SCOTUS Splits 4-4, Upholds Defeat Of Anti-Gay Bid To Upend Mandatory Public Sector Union Fees

In April 2013, Orange County elementary school teacher Rebecca Friedrichs sued the California Teachers Association, arguing that her mandatory union fees meant that she had been unwillingly forced into financially supporting the union’s advertising campaign against the passage of Proposition 8. Friedrich’s suit was joined by the Christian Educators Association International. Which brings us to today. Via The Atlantic:

The U.S. Supreme Court split 4-4 in Friedrichs v. CTA on Tuesday, thwarting a legal challenge that labor activists feared would deal a crippling blow to public-sector unions throughout the country. “The judgment is affirmed by an equally divided Court,” the justices wrote in a brief, unsigned ruling.

The case was closely watched not only because of the implications for organized labor, but also how the court would rule following Justice Antonin Scalia’s death on February 13. Scalia was seen as likely to have ruled against the unions, and his death deprived the court’s conservatives of a tie-breaking fifth vote.

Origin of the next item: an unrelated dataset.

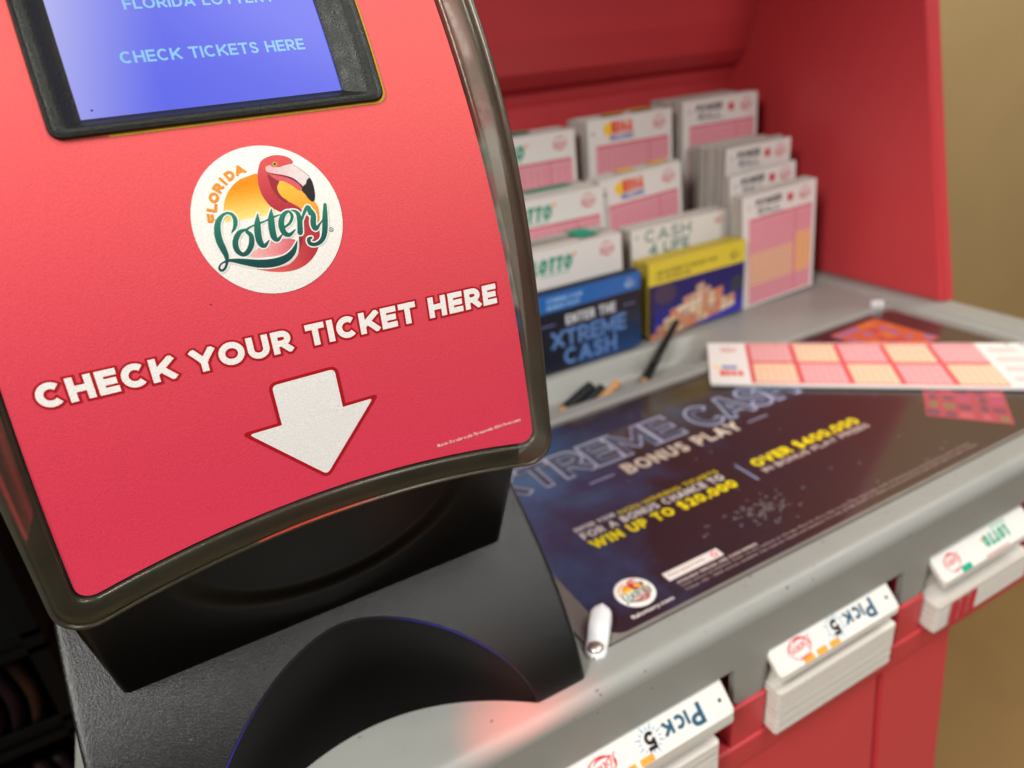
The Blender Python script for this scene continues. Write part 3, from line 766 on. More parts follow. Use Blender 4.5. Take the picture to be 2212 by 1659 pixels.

Tuesday’s deadlock means that the Ninth Circuit’s ruling in favor of the teachers’ union will stand. But it also signaled that Justice Anthony Kennedy, who almost certainly joined Chief Justice John Roberts and Justices Samuel Alito and Clarence Thomas on one side of the split, would be willing to overrule Abood v. Detroit Board of Education, the decision that became the basis for public-employee contracts. That tosses the precedent’s ultimate fate to the next justice who serves on the Court.

From a 2013 interview with Friedrichs:



“A lot of us were very offended by these advertisements. We are on the opposite side of this debate and do not support efforts to make gay marriage legal. But the unions used our forced union dues to pay for all sorts of advertising to paint us with a broad brush to say we supported gay marriage when we did not. We didn’t feel that it was right for our personal money to be taken and sent to support political campaigns set up to defeat something we were voting for.”